Гимназическое, школьное прошлое как бы отброшено в сторону от романного действия, - так же, как и в случае с Валентиновым, Лужин не может вспомнить подробности / очевидно, не веселящие / своего "обучения": "...он в школе, должно быть, больше не бывал... не мог представить себе то ужасное ощущение... радость была - вот это / шахматы - И.П. / кладет конец школе". "Проклятый" школьный мир, "военные" и "революционные" кампании в романе Набокова отчетливо противопоставлены сакральному детству героя, теме и образу отца, - так, как он был увиден в эти годы.
Мы видим Лужина выступающим в разных шахматных соревнованиях в Петербурге, в Нижнем Новгороде, Одессе, а после 1917 года - в Европе, где рядом с ним периодически появляется Валентинов. Даже в снах Лужина теперь обозначаются порой "тени его подлинной, шахматной жизни... стройна, отчетлива и богата приключениями была подлинная жизнь, и Лужин замечал, как легко ему в этой жизни" / 96, 94 /. Апофеозом шахматной карьеры Лужина становится турнир, проходящий в одном из городов Германии / прообразом этого турнира, возможно, было соревнование сильнейших шахматистов Европы, состоявшие в 1925 году в городе Баден-Баден, победу в котором, кстати, одержал русский шахматист Александр Алехин /, в соответствии с расписанием которого герой должен встретиться в решающей партии с автором нового, дерзкого дебюта итальянцем Турати - последнему как раз достаются белые фигуры.
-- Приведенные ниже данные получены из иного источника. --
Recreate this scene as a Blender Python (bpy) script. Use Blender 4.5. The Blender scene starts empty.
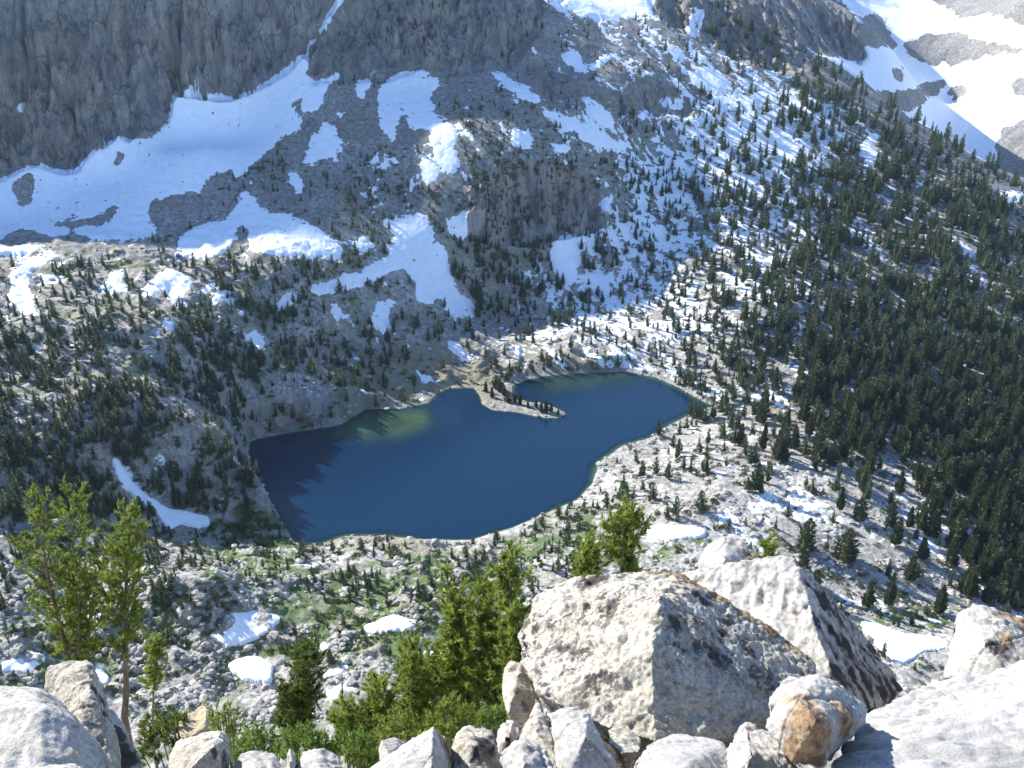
import bpy, bmesh, math, random
import numpy as np
from mathutils import Vector, Matrix
random.seed(7); rng = np.random.default_rng(11)
R = math.radians
S = bpy.context.scene
COL = S.collection

# ------------------------------------------------------------------ camera, sky, sun, exposure
H = 250.0; PITCH = 25.0; F = 1000.0
cam = bpy.data.cameras.new('camera'); cam_ob = bpy.data.objects.new('camera', cam); COL.objects.link(cam_ob)
cam_ob.location = (0, 0, H); cam_ob.rotation_euler = (R(90 - PITCH), 0, 0)
cam.sensor_width = 36; cam.lens = F / 1024 * 36; cam.clip_start = 0.1; cam.clip_end = 12000
S.camera = cam_ob
SUN_AZ = -57.0      # degrees, left of the view direction (+Y)
SUN_EL = 34.0
W = bpy.data.worlds.new('World'); S.world = W; W.use_nodes = True
nt = W.node_tree; bg = nt.nodes['Background']
sky = nt.nodes.new('ShaderNodeTexSky'); sky.sky_type = 'NISHITA'; sky.sun_disc = False
sky.sun_elevation = R(SUN_EL); sky.sun_rotation = R(SUN_AZ); sky.altitude = 3000
sky.air_density = 1.0; sky.dust_density = 0.3; sky.ozone_density = 4.0
nt.links.new(sky.outputs[0], bg.inputs[0]); bg.inputs[1].default_value = 0.15
sl = bpy.data.lights.new('sun', 'SUN'); so = bpy.data.objects.new('sun', sl); COL.objects.link(so)
sl.energy = 5.0; sl.angle = R(0.53); sl.color = (1.0, 0.96, 0.90)
sv = Vector((math.sin(R(SUN_AZ)) * math.cos(R(SUN_EL)), math.cos(R(SUN_AZ)) * math.cos(R(SUN_EL)), math.sin(R(SUN_EL))))
so.rotation_euler = sv.to_track_quat('Z', 'Y').to_euler()
so.location = (-300, 200, 600)
S.view_settings.view_transform = 'Standard'; S.view_settings.look = 'None'
S.view_settings.exposure = 1.08; S.view_settings.gamma = 1; S.view_settings.use_curve_mapping = False
S.cycles.max_bounces = 5; S.cycles.diffuse_bounces = 3; S.cycles.glossy_bounces = 2
S.cycles.transmission_bounces = 2; S.cycles.transparent_max_bounces = 8

# ------------------------------------------------------------------ projection helpers
cP, sP = math.cos(R(PITCH)), math.sin(R(PITCH))
def ray(u, v):
    a = (u - 512) / F; b = -(v - 384) / F
    return np.array([a, cP + b * sP, -sP + b * cP])
def pz(u, v, z): d = ray(u, v); return d * ((z - H) / d[2]) + (0, 0, H)
def py(u, v, y): d = ray(u, v); return d * (y / d[1]) + (0, 0, H)
def pd(u, v, t): return Vector(ray(u, v) * t + (0, 0, H))      # t = depth along the view axis
def project(X, Y, Z):
    dep = np.maximum(Y * cP - (Z - H) * sP, 0.5)
    upc = Y * sP + (Z - H) * cP
    return 512 + F * X / dep, 384 - F * upc / dep, dep

# ------------------------------------------------------------------ noise
_perm = np.random.default_rng(5).permutation(4096).astype(np.int64)
_ang = np.random.default_rng(6).random(4096) * 2 * np.pi
_gx, _gy = np.cos(_ang), np.sin(_ang)
_g3 = np.random.default_rng(8).normal(size=(4096, 3)); _g3 /= np.linalg.norm(_g3, axis=1)[:, None]
def perlin(x, y, seed=0):
    xi = np.floor(x).astype(np.int64); yi = np.floor(y).astype(np.int64)
    fx = x - xi; fy = y - yi
    def g(ix, iy, dx, dy):
        h = _perm[(ix + seed * 57 + _perm[(iy + seed * 131) & 4095]) & 4095]
        return _gx[h] * dx + _gy[h] * dy
    sx = fx * fx * fx * (fx * (fx * 6 - 15) + 10); sy = fy * fy * fy * (fy * (fy * 6 - 15) + 10)
    a = g(xi, yi, fx, fy); b = g(xi + 1, yi, fx - 1, fy)
    c = g(xi, yi + 1, fx, fy - 1); d = g(xi + 1, yi + 1, fx - 1, fy - 1)
    return 1.5 * ((a + (b - a) * sx) * (1 - sy) + (c + (d - c) * sx) * sy)
def fbm(x, y, wl, octv=4, seed=0, gain=0.5, ridged=False):
    out = np.zeros_like(x); amp = 1.0; f = 1.0 / wl; tot = 0
    for o in range(octv):
        n = perlin(x * f, y * f, seed + o * 3)
        if ridged: n = 1 - 2 * np.abs(n)
        out += n * amp; tot += amp; amp *= gain; f *= 2.03
    return out / tot
def perlin3(p, seed=0):
    i = np.floor(p).astype(np.int64); f = p - i
    s = f * f * f * (f * (f * 6 - 15) + 10); out = 0
    for dx in (0, 1):
        for dy in (0, 1):
            for dz in (0, 1):
                h = _perm[(i[:, 0] + dx + seed * 57 + _perm[(i[:, 1] + dy + seed * 31 + _perm[(i[:, 2] + dz) & 4095]) & 4095]) & 4095]
                g = _g3[h]; w = 1
                for k, d in enumerate((dx, dy, dz)): w = w * (s[:, k] if d else 1 - s[:, k])
                out = out + w * (g[:, 0] * (f[:, 0] - dx) + g[:, 1] * (f[:, 1] - dy) + g[:, 2] * (f[:, 2] - dz))
    return 1.6 * out
def worley(x, y, seed=0):
    xi = np.floor(x).astype(np.int64); yi = np.floor(y).astype(np.int64)
    f1 = np.full(x.shape, 9.0); f2 = f1.copy(); h1 = np.zeros(x.shape); cx = np.zeros(x.shape); cy = np.zeros(x.shape)
    for dx in (-1, 0, 1):
        for dy in (-1, 0, 1):
            h = _perm[(xi + dx + seed * 57 + _perm[(yi + dy + seed * 131) & 4095]) & 4095]
            px = xi + dx + (h % 64) / 64.0; py_ = yi + dy + (h // 64) / 64.0
            d = (px - x) ** 2 + (py_ - y) ** 2; c = d < f1
            f2 = np.where(c, f1, np.minimum(f2, d)); h1 = np.where(c, ((h * 7919) % 4096) / 4096.0, h1)
            cx = np.where(c, x - px, cx); cy = np.where(c, y - py_, cy); f1 = np.where(c, d, f1)
    return h1, np.sqrt(f1), np.sqrt(f2), cx, cy
def sstep(a, b, x):
    t = np.clip((x - a) / (b - a), 0, 1); return t * t * (3 - 2 * t)

# ------------------------------------------------------------------ region maps (where on the terrain things lie)
PADX, PADY = 400, 200
MW, MH = 1024 + 2 * PADX, 768 + 2 * PADY
def poly_fill(arr, poly, val):
    P = np.array(poly, float) + (PADX, PADY)
    y0 = max(int(P[:, 1].min()), 0); y1 = min(int(P[:, 1].max()) + 1, MH - 1)
    for yy in range(y0, y1 + 1):
        yc = yy + 0.5; xs = []
        for i in range(len(P)):
            ax, ay = P[i]; bx, by = P[(i + 1) % len(P)]
            if (ay <= yc < by) or (by <= yc < ay): xs.append(ax + (yc - ay) / (by - ay) * (bx - ax))
        xs.sort()
        for a, b in zip(xs[::2], xs[1::2]): arr[yy, max(int(a + .5), 0):max(int(b + .5), 0)] = val
def blur(a, n):
    k = np.ones(2 * n + 1) / (2 * n + 1)
    for _ in range(2):
        for ax in (0, 1):
            pad = [(0, 0), (0, 0)]; pad[ax] = (n, n)
            b = np.pad(a, pad, mode='edge'); c = np.cumsum(b, axis=ax)
            z = np.zeros_like(np.take(c, [0], axis=ax)); c = np.concatenate([z, c], axis=ax)
            L = a.shape[ax]
            a = (np.take(c, range(2 * n + 1, 2 * n + 1 + L), axis=ax) - np.take(c, range(0, L), axis=ax)) / (2 * n + 1)
    return a
def sample(arr, u, v):
    x = np.clip(u + PADX, 0, MW - 1.01); y = np.clip(v + PADY, 0, MH - 1.01)
    xi = x.astype(int); yi = y.astype(int); fx = x - xi; fy = y - yi
    return (arr[yi, xi] * (1 - fx) + arr[yi, xi + 1] * fx) * (1 - fy) + (arr[yi + 1, xi] * (1 - fx) + arr[yi + 1, xi + 1] * fx) * fy
def polymap(polys, n=1):
    a = np.zeros((MH, MW))
    for p in polys:
        if isinstance(p, tuple): poly_fill(a, p[0], p[1])
        else: poly_fill(a, p, 1.0)
    return blur(a, n)
def digits(rows, u, v):
    A = np.array([[int(c) for c in r] for r in rows], float) / 9.0
    x = np.clip(u / 32.0 - 0.5, 0, A.shape[1] - 1.001); y = np.clip(v / 32.0 - 0.5, 0, A.shape[0] - 1.001)
    xi = x.astype(int); yi = y.astype(int); fx = x - xi; fy = y - yi
    return (A[yi, xi] * (1 - fx) + A[yi, xi + 1] * fx) * (1 - fy) + (A[yi + 1, xi] * (1 - fx) + A[yi + 1, xi + 1] * fx) * fy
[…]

Готовясь к предстоящей партии / в частности, читателю становится известно, что окончания турнира ожидает невеста Лужина /, Лужин разрабатывает собственную стратегию защиты против смелого дебюта удачливого итальянца - "защиту Лужина".
Однако в назначенный день "происходит странная вещь" - во-первых, непонятным для Лужина образом связанная с начинающимся искажением, изменением окружающего его пространства мира - "Он... в недоумении остановился... тут сразу должен был находиться шахматный зал. Вместо него был пустой коридор и дальше лестница. Лужин стал преодолевать непонятное пространство". В "романе" Ивана Тургенева "Похождения подпоручика Бубнова" с пространством происходили похожие "странности" - "...во всю длину улицы находились всего три дома - два направо, один налево... улица эта была без малого с версту" - явная картина сложения периферийного пространства, напоминающего лабиринт / в виде гармоничном представить расположение трех домов на улице длиной в один километр вряд ли возможно /. Впрочем, в "Защите Лужина" находим видение пространства иного характера, - в частности, в квартире Лужиных "комнаты выдвигались телескопом" - то есть одна комната, например, столовая, всегда описывалась в виду перспективы другой / в данном случае - гостиной / как второй план экспозиции, да и портрет самого Лужина состоял как бы из нескольких помещенных "одна в другую" картин, на каждой из которых герой был изображен сидящим за шахматной доской. Здесь же автор сообщает, что Лужин играл в шахматы "всегда". Так выражена в романе тема времени, - настоящего, действительного, критериального, времени, в котором находится герой, и которое не имеет, как говорится, ничего общего с призраками псевдомистериального прошлого.